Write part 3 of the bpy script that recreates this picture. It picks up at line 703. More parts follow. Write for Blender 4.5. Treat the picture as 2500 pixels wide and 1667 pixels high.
════════
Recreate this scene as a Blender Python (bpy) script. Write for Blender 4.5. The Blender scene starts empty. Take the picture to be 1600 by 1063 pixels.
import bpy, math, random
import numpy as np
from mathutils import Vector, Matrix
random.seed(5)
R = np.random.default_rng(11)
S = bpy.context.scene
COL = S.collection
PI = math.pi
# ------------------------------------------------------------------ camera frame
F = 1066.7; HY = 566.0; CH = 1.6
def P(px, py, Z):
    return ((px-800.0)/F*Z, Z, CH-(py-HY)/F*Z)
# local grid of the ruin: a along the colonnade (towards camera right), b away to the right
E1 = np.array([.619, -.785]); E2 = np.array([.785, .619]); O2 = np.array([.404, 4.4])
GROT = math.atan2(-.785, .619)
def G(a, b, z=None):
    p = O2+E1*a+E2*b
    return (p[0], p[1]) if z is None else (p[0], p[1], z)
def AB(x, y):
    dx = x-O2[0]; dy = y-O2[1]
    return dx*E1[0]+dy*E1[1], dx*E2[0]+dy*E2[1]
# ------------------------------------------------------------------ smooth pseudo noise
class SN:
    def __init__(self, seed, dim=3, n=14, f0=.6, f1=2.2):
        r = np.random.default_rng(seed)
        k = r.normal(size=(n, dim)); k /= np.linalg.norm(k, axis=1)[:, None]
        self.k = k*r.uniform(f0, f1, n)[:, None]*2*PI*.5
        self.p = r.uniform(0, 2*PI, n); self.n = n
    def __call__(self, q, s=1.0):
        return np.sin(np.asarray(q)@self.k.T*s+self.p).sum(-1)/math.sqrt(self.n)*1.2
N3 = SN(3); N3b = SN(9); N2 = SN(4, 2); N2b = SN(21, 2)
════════
Instructions for the task
Copy each line that holds the word "Write".

Task result
Write part 3 of the bpy script that recreates this picture. It picks up at line 703. More parts follow. Write for Blender 4.5. Treat the picture as 2500 pixels wide and 1667 pixels high.
Recreate this scene as a Blender Python (bpy) script. Write for Blender 4.5. The Blender scene starts empty. Take the picture to be 1600 by 1063 pixels.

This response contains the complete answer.